"This was already understood by the onset of the 1970s, prompting countless network executives to kill themselves in the hope of creating something impeccably suited for sitting in front of an electromagnetic box and remaining there for as long as possible. This typically entailed thoughtful consideration over the content of TV: what a program was about, how it was written, and what personalities were involved."
"But what's even more critical, and far harder to manufacture, is the form of the program: the pacing, the visual construction, and the way the watcher experiences whatever they happen to be watching. How a person thinks about television is a manifestation of its content; how a person feels about television is a manifestation of its form. And there's simply never been a TV product more formally successful than televised football."
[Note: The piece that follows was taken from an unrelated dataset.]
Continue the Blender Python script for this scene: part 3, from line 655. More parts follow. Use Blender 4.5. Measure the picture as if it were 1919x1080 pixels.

"I realize I'm making an aesthetic argument many will not accept, particularly if they start from the position that football games are boring, meaningless, or both. The merits of televised football as a formal spectacle are immaterial to someone who hates the thing being televised, in the same way the harmonic simplicity of Miles Davis is immaterial to someone who hates jazz."
Television dominated mass media in the latter twentieth century, driving networks to design programming that held viewers in front of screens. Executives focused on content elements—subject, writing, personalities—but form proved more crucial and harder to manufacture: pacing, visual construction, and viewer experience. Television elicits thought through content and feeling through form. Televised football emerged as the most formally successful television product, largely by accident, and its organic broadcast dynamics cannot be fully replicated by deliberate design. The televised presentation transforms casual interest into deep satisfaction, erases gaps between casual viewers and superfans, and routinely makes football more compelling on TV than live.